Edelmetallanleger sind gut beraten, einen langfristigen Blick anzunehmen; man sollte keine überzogenen Erwartungen mit Blick auf die kurzfristigen Preiszuwächse der Edelmetalle haben. Denn:

(1) Gold und Silber sind "politische Metalle": Sie stellen auch heute noch im Grunde Geld (in Wartestellung) dar, und ihre Aufwertung gegenüber dem ungedeckten Geld - sei es gegenüber US-Dollar, Euro, chinesischen Renminbi und japanischen Yen etc. - ist politisch alles andere als erwünscht. Sie sind daher vor politischer Einflussnahme in ihrer Preisbildung nicht gefeit.

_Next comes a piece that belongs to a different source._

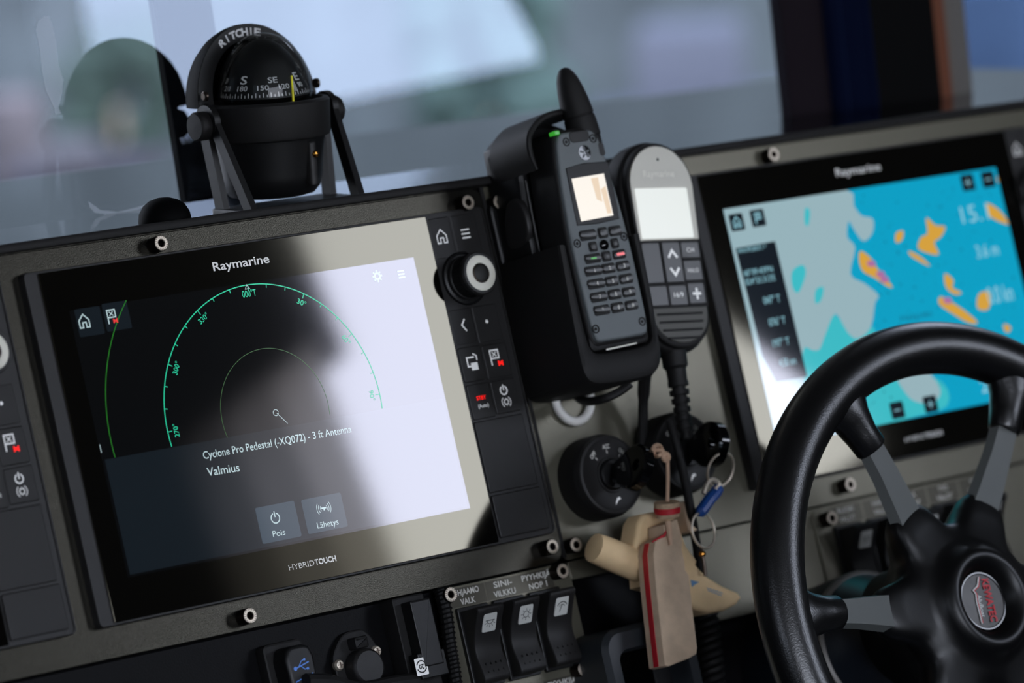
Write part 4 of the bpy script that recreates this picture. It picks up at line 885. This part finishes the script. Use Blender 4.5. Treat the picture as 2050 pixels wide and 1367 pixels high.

(2) Der Preis von Gold und Silber wird heutzutage ganz maßgeblich durch den "Papiergoldmarkt" (mit-)beeinflusst, der sich wiederum in den Händen einiger weniger Investment-Banken befindet. Der Preis des Goldes kann sich daher mitunter abkoppeln von der Angebots- und Nachfragekonstellation im Markt des physischen Goldes und dominiert werden von den Gold-Futures- und -Optionsmärkten. Das kann zumindest kurz- bis mittelfristig einen Anstieg der Edelmetallpreise, wie er aus dem Markt für physische Ware getrieben wird, entgegenwirken.

(3) Viele Anleger und Investoren in den westlichen Volkswirtschaften haben die Leiden einer "Währungskrise" vermutlich nicht mehr vor Augen. Sie kennen die wirtschaftliche und gesellschaftliche Zerrüttung, die eine Entwertung des Geldes mit sich bringt, nicht aus eigener Erfahrung. Vermutlich braucht es für sie erst die "schlechte Erfahrung", um die Qualität des physischen Goldes und Silbers einschätzen zu können - und die dann ihre Gold- und Silbernachfrage belebt.

Abschließend: Die Preise für physisches Gold und Silber befinden sich seit Jahren in einem Aufwärtstrend, und es gibt gute Gründe zu erwarten, dass dieser Aufwärtstrend in 2022 anhält, sich in den kommenden Jahren noch ganz merklich verstärken wird - und physisches Gold und Silber dem Anleger und Investor positive Preiszuwächse bescheren und seine Portfolio- Risiken absenken. Wie unsere (vorsichtigen) Preiseinschätzungen zeigen, ist es ratsam, Edelmetallpositionen auf- und auszubauen.